**EXERCISE GOAL:** Transcribe the lines below verbatim, skipping the images.

**COLLECTED DATA:**

** begin **

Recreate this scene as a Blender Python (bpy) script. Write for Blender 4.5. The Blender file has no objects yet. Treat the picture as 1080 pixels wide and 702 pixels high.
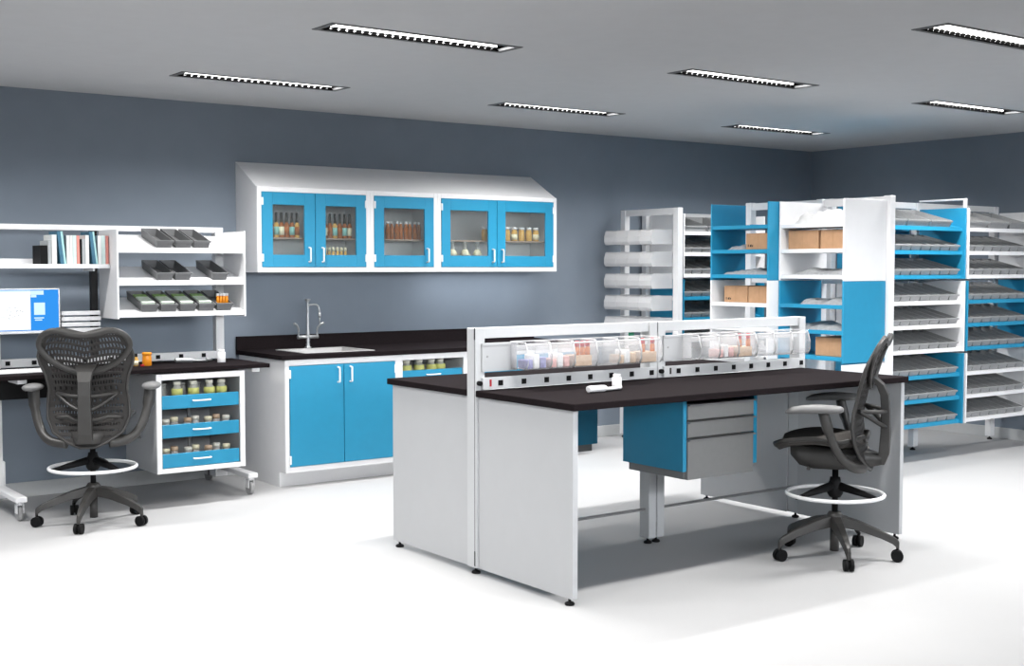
import bpy, bmesh, math, random
from mathutils import Vector, Matrix
random.seed(7)
SC = bpy.context.scene
LAMP_W, LAMP_SPREAD, WORLD_E, EXPO = 44, 148, .10, .22
SKY_E = 14.
SKY_STOPS = [(.0, .0), (.508, .0), (.525, 1.), (.66, .9), (.8, .15), (1., 0.1)]
COL = SC.collection
PI = math.pi
ORD = ['first', 'second', 'third', 'fourth', 'fifth', 'sixth', 'seventh', 'eighth', 'ninth', 'tenth', 'eleventh', 'twelfth', 'thirteenth', 'fourteenth']

# ------------------------------------------------------------------ materials
MATS = {}
def lin(c):
    return tuple(((v / 255) / 12.92 if v / 255 <= .04045 else (((v / 255) + .055) / 1.055) ** 2.4) for v in c)
def mat(name, col, rough=.5, metal=0., var=.05, scale=30., bump=0., spec=.5, emit=0.):
    m = bpy.data.materials.new(name); m.use_nodes = True
    nt = m.node_tree; b = nt.nodes['Principled BSDF']
    tc = nt.nodes.new('ShaderNodeTexCoord'); no = nt.nodes.new('ShaderNodeTexNoise')
    no.inputs['Scale'].default_value = scale; no.inputs['Detail'].default_value = 3
    nt.links.new(tc.outputs['Object'], no.inputs['Vector'])
    rp = nt.nodes.new('ShaderNodeValToRGB')
    rp.color_ramp.elements[0].position = .3; rp.color_ramp.elements[1].position = .7
    rp.color_ramp.elements[0].color = (*[max(0, v * (1 - var)) for v in col], 1)
    rp.color_ramp.elements[1].color = (*[min(1, v * (1 + var)) for v in col], 1)
    nt.links.new(no.outputs['Fac'], rp.inputs['Fac'])
    nt.links.new(rp.outputs['Color'], b.inputs['Base Color'])
    b.inputs['Roughness'].default_value = rough; b.inputs['Metallic'].default_value = metal
    b.inputs['Specular IOR Level'].default_value = spec
    if emit:
        nt.links.new(rp.outputs['Color'], b.inputs['Emission Color']); b.inputs['Emission Strength'].default_value = emit
    if bump:
        bp = nt.nodes.new('ShaderNodeBump'); bp.inputs['Strength'].default_value = bump; bp.inputs['Distance'].default_value = .002
        nt.links.new(no.outputs['Fac'], bp.inputs['Height']); nt.links.new(bp.outputs['Normal'], b.inputs['Normal'])
    MATS[name] = m
    return m
def clear_mat(name, col, body, rough=.15, tint=(1, 1, 1), gloss=.12):
    """see-through plastic or glass: body = share of diffuse substance, the rest lets light straight through, plus a fresnel gloss"""
    m = bpy.data.materials.new(name); m.use_nodes = True
    nt = m.node_tree; nt.nodes.clear()
    out = nt.nodes.new('ShaderNodeOutputMaterial')
    tr = nt.nodes.new('ShaderNodeBsdfTransparent'); tr.inputs['Color'].default_value = (*tint, 1)
    df = nt.nodes.new('ShaderNodeBsdfDiffuse')
    no = nt.nodes.new('ShaderNodeTexNoise'); no.inputs['Scale'].default_value = 25
    rp = nt.nodes.new('ShaderNodeValToRGB')
    rp.color_ramp.elements[0].color = (*[v * .95 for v in col], 1); rp.color_ramp.elements[1].color = (*col, 1)
    nt.links.new(no.outputs['Fac'], rp.inputs['Fac']); nt.links.new(rp.outputs['Color'], df.inputs['Color'])
    gl = nt.nodes.new('ShaderNodeBsdfGlossy'); gl.inputs['Roughness'].default_value = rough
    mx = nt.nodes.new('ShaderNodeMixShader'); mx.inputs['Fac'].default_value = body
    nt.links.new(tr.outputs[0], mx.inputs[1]); nt.links.new(df.outputs[0], mx.inputs[2])
    lw = nt.nodes.new('ShaderNodeLayerWeight'); lw.inputs['Blend'].default_value = gloss
    m2 = nt.nodes.new('ShaderNodeMixShader')
    nt.links.new(lw.outputs['Fresnel'], m2.inputs['Fac']); nt.links.new(mx.outputs[0], m2.inputs[1]); nt.links.new(gl.outputs[0], m2.inputs[2])
    nt.links.new(m2.outputs[0], out.inputs['Surface'])
    MATS[name] = m
    return m
def emit_mat(name, col, strength):
    m = bpy.data.materials.new(name); m.use_nodes = True
    nt = m.node_tree; nt.nodes.clear()
    out = nt.nodes.new('ShaderNodeOutputMaterial'); e = nt.nodes.new('ShaderNodeEmission')
    e.inputs['Color'].default_value = (*col, 1); e.inputs['Strength'].default_value = strength
    nt.links.new(e.outputs[0], out.inputs['Surface']); MATS[name] = m
    return m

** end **

**EXERCISE RESULT:**
Recreate this scene as a Blender Python (bpy) script. Write for Blender 4.5. The Blender file has no objects yet. Treat the picture as 1080 pixels wide and 702 pixels high.
import bpy, bmesh, math, random
from mathutils import Vector, Matrix
random.seed(7)
SC = bpy.context.scene
LAMP_W, LAMP_SPREAD, WORLD_E, EXPO = 44, 148, .10, .22
SKY_E = 14.
SKY_STOPS = [(.0, .0), (.508, .0), (.525, 1.), (.66, .9), (.8, .15), (1., 0.1)]
COL = SC.collection
PI = math.pi
ORD = ['first', 'second', 'third', 'fourth', 'fifth', 'sixth', 'seventh', 'eighth', 'ninth', 'tenth', 'eleventh', 'twelfth', 'thirteenth', 'fourteenth']

# ------------------------------------------------------------------ materials
MATS = {}
def lin(c):
    return tuple(((v / 255) / 12.92 if v / 255 <= .04045 else (((v / 255) + .055) / 1.055) ** 2.4) for v in c)
def mat(name, col, rough=.5, metal=0., var=.05, scale=30., bump=0., spec=.5, emit=0.):
    m = bpy.data.materials.new(name); m.use_nodes = True
    nt = m.node_tree; b = nt.nodes['Principled BSDF']
    tc = nt.nodes.new('ShaderNodeTexCoord'); no = nt.nodes.new('ShaderNodeTexNoise')
    no.inputs['Scale'].default_value = scale; no.inputs['Detail'].default_value = 3
    nt.links.new(tc.outputs['Object'], no.inputs['Vector'])
    rp = nt.nodes.new('ShaderNodeValToRGB')
    rp.color_ramp.elements[0].position = .3; rp.color_ramp.elements[1].position = .7
    rp.color_ramp.elements[0].color = (*[max(0, v * (1 - var)) for v in col], 1)
    rp.color_ramp.elements[1].color = (*[min(1, v * (1 + var)) for v in col], 1)
    nt.links.new(no.outputs['Fac'], rp.inputs['Fac'])
    nt.links.new(rp.outputs['Color'], b.inputs['Base Color'])
    b.inputs['Roughness'].default_value = rough; b.inputs['Metallic'].default_value = metal
    b.inputs['Specular IOR Level'].default_value = spec
    if emit:
        nt.links.new(rp.outputs['Color'], b.inputs['Emission Color']); b.inputs['Emission Strength'].default_value = emit
    if bump:
        bp = nt.nodes.new('ShaderNodeBump'); bp.inputs['Strength'].default_value = bump; bp.inputs['Distance'].default_value = .002
        nt.links.new(no.outputs['Fac'], bp.inputs['Height']); nt.links.new(bp.outputs['Normal'], b.inputs['Normal'])
    MATS[name] = m
    return m
def clear_mat(name, col, body, rough=.15, tint=(1, 1, 1), gloss=.12):
    """see-through plastic or glass: body = share of diffuse substance, the rest lets light straight through, plus a fresnel gloss"""
    m = bpy.data.materials.new(name); m.use_nodes = True
    nt = m.node_tree; nt.nodes.clear()
    out = nt.nodes.new('ShaderNodeOutputMaterial')
    tr = nt.nodes.new('ShaderNodeBsdfTransparent'); tr.inputs['Color'].default_value = (*tint, 1)
    df = nt.nodes.new('ShaderNodeBsdfDiffuse')
    no = nt.nodes.new('ShaderNodeTexNoise'); no.inputs['Scale'].default_value = 25
    rp = nt.nodes.new('ShaderNodeValToRGB')
    rp.color_ramp.elements[0].color = (*[v * .95 for v in col], 1); rp.color_ramp.elements[1].color = (*col, 1)
    nt.links.new(no.outputs['Fac'], rp.inputs['Fac']); nt.links.new(rp.outputs['Color'], df.inputs['Color'])
    gl = nt.nodes.new('ShaderNodeBsdfGlossy'); gl.inputs['Roughness'].default_value = rough
    mx = nt.nodes.new('ShaderNodeMixShader'); mx.inputs['Fac'].default_value = body
    nt.links.new(tr.outputs[0], mx.inputs[1]); nt.links.new(df.outputs[0], mx.inputs[2])
    lw = nt.nodes.new('ShaderNodeLayerWeight'); lw.inputs['Blend'].default_value = gloss
    m2 = nt.nodes.new('ShaderNodeMixShader')
    nt.links.new(lw.outputs['Fresnel'], m2.inputs['Fac']); nt.links.new(mx.outputs[0], m2.inputs[1]); nt.links.new(gl.outputs[0], m2.inputs[2])
    nt.links.new(m2.outputs[0], out.inputs['Surface'])
    MATS[name] = m
    return m
def emit_mat(name, col, strength):
    m = bpy.data.materials.new(name); m.use_nodes = True
    nt = m.node_tree; nt.nodes.clear()
    out = nt.nodes.new('ShaderNodeOutputMaterial'); e = nt.nodes.new('ShaderNodeEmission')
    e.inputs['Color'].default_value = (*col, 1); e.inputs['Strength'].default_value = strength
    nt.links.new(e.outputs[0], out.inputs['Surface']); MATS[name] = m
    return m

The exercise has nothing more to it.